BIJANKA BACIC
THE WANDERING DOT
KÖNIG GALERIE
ALEXANDRINENSTRASSE 118–121, 10969 BERLIN
16 JANUARY – 5 APRIL 2026
OPENING
15 JANUARY 2026 | 6 – 8 PM
KÖNIG GALERIE is pleased to present THE WANDERING DOT, a solo exhibition by London-based artist Bijanka Bacic, on view in the Chapel of St. Agnes. The exhibition brings together a new body of works that examine the mark as a living, active element, one that produces meaning through movement rather than fixed representation.
Bacic’s process unfolds through a sequence of translations. Each work begins with a film photograph that serves as an anchor to the external world. These images are then reinterpreted in small gouache drawings where contours soften and color fields shift. When brought onto canvas, the image undergoes a further transformation as stripes of oil paint are introduced, crossing the surface in alternating rhythms that conceal, reveal, and redirect attention. Through these interventions, the initial scene steadily gives way to an exploration of gesture, structure, and material presence.

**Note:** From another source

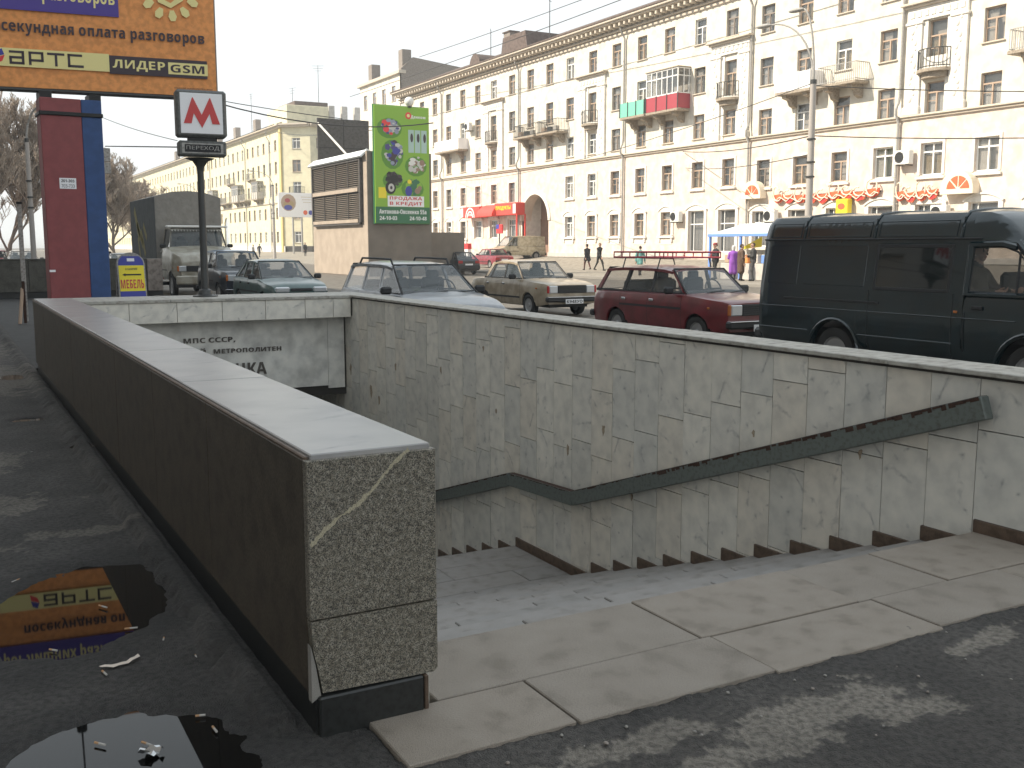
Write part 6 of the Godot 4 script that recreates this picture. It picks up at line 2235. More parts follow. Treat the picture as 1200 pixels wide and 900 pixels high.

Bijanka Bacic, THE FALL, 2025
Across the paintings, lines wander and drift. Dense accumulations open into spare passages. Marks appear, dissolve, and reassert themselves, creating a field shaped not by stable forms but by forces in motion. In this environment, the wandering dot becomes both a visual trace and an unfolding event. Here the hand finds purpose through movement, negotiating pressure, resistance, light, and time.
Ideas from Paul Klee’s reflections on the active line resonate throughout the exhibition. The simple action of a point moving forward becomes a way for form to emerge through gesture. Bacic extends this principle into her own vocabulary, allowing each mark to shift direction, weave between layers, pause, or deviate in response to the painting as it develops. Structure arises from motion rather than prescription.
The works invite viewers into an experience of oscillation. Images hover between recognition and dissolution, intention and chance, figure and field. Rather than delivering a single reading, the exhibition opens a space where gesture, surface, and temporality interact. Meaning emerges through the encounter between viewer and mark.
THE WANDERING DOT proposes a way of thinking about painting as a form of inscription shaped by movement and material resistance. In treating the mark as both agent and event, Bacic reveals the conditions through which thought takes shape in matter, offering a contemporary perspective on the evolving language of abstraction.